The new inspiration? Themselves. “It was something new, and something we all wanted to have, because we use these products every day,” adds Elin. “Today, people want to buy one piece of gear and use it for all different activities,” says Henrik. “The whole outdoor business is turning in that direction. People want to be able to use the same backpack for back and forth to work, and be able to bike commute, or go on a mountain bike trip after work.”
The new line marked an evolution in the company’s aesthetic, so too, a sign of things to come. “What we did has peeled off to the rest of the collection. It’s broadened, and opened our eyes.” The 2017 winter range, already on the team’s radar, will presumably pick up from where 19FOURTEEN left off.
Viktor leaves us after lunch – there’s a big sales conference in the showroom back at HQ – while Elin and Henrik chaperone us a short stroll away to nearby Lake Mälaren, the shimmering waters of which Haglöfs employees are free to, and frequently do, swim in during their summertime lunchbreaks. In winter, they ski. Elin points out the mini slope by the tree line where they test out products. To maximize sun exposure in the colder months, lunchbreaks are flexible. A personal trainer comes in to run fitness classes twice a week.
“It’s probably the best workplace you can think of,” says Elin. Henrik nods. “When I started here, it felt like I stopped working.”
“Everybody here is into outdoor activities, and the activities bond people together. The job becomes fun,” says Elin. “This is the first time that I ever met people with the same values…about life.”
“It sounds like, er…we’re making this up,” laughs Henrik.
But it’s clear that they’re not. Back at HQ, workers are finishing up lunch in a communal dining room that looks like the pitch-roofed social quarters of a contemporary ski chalet. Good vibes and productivity flow through the place.

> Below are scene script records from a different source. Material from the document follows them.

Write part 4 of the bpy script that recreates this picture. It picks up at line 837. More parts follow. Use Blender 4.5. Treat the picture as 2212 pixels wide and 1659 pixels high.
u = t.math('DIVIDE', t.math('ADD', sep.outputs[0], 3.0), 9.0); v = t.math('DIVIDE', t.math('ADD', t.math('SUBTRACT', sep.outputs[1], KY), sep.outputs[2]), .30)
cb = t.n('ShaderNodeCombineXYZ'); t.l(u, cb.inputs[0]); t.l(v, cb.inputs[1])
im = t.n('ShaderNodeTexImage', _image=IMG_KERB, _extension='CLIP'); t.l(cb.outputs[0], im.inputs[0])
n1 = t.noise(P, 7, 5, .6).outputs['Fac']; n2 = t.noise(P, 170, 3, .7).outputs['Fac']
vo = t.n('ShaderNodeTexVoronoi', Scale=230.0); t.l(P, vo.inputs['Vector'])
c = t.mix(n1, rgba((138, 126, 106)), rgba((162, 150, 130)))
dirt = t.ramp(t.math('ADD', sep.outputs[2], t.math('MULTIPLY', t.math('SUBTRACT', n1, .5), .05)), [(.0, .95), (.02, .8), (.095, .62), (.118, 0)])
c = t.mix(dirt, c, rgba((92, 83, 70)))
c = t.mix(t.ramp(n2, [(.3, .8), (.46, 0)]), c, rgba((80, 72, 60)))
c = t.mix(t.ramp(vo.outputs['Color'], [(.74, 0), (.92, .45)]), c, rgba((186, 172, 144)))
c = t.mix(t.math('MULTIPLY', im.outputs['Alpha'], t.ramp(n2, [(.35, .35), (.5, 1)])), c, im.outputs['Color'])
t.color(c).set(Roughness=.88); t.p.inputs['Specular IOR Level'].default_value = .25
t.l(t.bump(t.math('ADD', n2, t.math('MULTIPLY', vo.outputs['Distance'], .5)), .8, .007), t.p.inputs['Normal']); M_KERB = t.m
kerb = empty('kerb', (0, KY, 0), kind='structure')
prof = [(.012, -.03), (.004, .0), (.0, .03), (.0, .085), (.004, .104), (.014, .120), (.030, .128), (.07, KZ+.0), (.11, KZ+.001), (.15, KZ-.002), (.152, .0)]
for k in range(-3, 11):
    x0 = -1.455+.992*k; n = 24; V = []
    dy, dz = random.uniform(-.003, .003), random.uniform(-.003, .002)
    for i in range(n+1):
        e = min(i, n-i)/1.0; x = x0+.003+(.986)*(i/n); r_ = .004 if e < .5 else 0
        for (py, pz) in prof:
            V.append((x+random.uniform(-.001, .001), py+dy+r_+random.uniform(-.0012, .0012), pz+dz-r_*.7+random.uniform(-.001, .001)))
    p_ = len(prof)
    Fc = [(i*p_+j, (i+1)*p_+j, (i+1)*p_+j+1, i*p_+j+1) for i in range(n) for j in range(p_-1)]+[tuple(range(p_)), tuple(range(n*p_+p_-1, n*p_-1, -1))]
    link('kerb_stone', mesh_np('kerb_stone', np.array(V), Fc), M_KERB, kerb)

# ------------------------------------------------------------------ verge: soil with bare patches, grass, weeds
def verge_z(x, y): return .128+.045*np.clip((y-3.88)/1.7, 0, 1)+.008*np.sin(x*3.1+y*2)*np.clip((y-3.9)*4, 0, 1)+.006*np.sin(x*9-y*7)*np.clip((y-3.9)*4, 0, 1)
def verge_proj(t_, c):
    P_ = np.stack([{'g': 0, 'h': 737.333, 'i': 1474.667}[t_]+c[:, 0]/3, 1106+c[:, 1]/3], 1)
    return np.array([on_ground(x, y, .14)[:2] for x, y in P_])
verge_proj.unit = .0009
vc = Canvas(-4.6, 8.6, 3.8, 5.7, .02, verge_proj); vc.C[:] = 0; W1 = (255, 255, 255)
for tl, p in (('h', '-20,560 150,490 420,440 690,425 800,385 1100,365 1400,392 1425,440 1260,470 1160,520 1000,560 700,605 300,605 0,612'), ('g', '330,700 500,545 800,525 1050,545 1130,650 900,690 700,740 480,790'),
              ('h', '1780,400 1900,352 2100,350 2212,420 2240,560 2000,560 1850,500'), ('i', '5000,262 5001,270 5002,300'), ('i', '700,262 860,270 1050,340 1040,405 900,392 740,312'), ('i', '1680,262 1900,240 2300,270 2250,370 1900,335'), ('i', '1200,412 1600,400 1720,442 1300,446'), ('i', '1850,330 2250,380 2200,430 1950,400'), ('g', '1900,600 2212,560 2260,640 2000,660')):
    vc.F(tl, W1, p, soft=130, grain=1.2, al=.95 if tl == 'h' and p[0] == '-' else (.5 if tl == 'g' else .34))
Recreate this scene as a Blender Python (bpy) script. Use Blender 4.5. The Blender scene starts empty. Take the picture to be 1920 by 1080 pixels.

On the final leg, Henrik and Elin reveal their workspace, a cosy nook amidst the labyrinthine split-levels of the Haglöfs chalet cubby house. It’s surprisingly neat, the trademark Swedish blend of style and functionality to induce maximum creativity. There’s a bunch of paper prototypes on a sorting bench, one of which is the RYGGSÄCK N:O 1.
“Fabric is exactly like paper, so if you get the pattern to work in paper, it’ll work even better in fabric,” says Elin. We work a lot in front of the computer, but it’s not until you get this in your hand that you say ‘okay, we can do this.’” Henrik agrees. “It’s loads of fun…like when you were a kid.”
“People want to be able to use the same backpack for back and forth to work, and be able to bike commute, or go on a mountain bike trip after work.”
It’s clear that Haglöfs have a handle on what makes for excellent outdoor gear, but aside from seasoned expertise, an awesome work environment and 100 years in the game, I’m curious what their secret is.
“I don’t think there’s a 100% safe recipe…‘cause you never know when a product really nails it. It’s timing, it’s looks…” Elin chimes in: “…whether you have credibility, the right distribution channels…everything needs to work together.”
“Fabric is exactly like paper, so if you get the pattern to work in paper, it’ll work even better in fabric…”
Henrik is pensive. “The recipe is fairly simple, but it’s hard to…make it delicious.”
By the white wooden floorboards of the Haglöfs HQ reception lounge, you experience the company’s entire legend on a Wall of Fame-style display: sample packs from across the century chronicles with museum-esque murals. They thread an evocative narrative of the journey to date. I see a picture of Wiktor Haglöfs’s wooden shack; then I’m drawn to the ‘80s section, where retro bags meet perms, lipstick, and neon spandex: very ‘ski resort’. And though this wall was probably set up to impress and inform interlopers and outsiders like me, it serves an additional, and just as crucial function: to communicate to, and perhaps remind, its 60-odd (and growing) employees of their company’s founding ethic – the heart and soul of its operations, whether family-owned or not – each and every morning that they come here to create. Elin looks on glowingly. “It was once a family company, and it still has that aura.”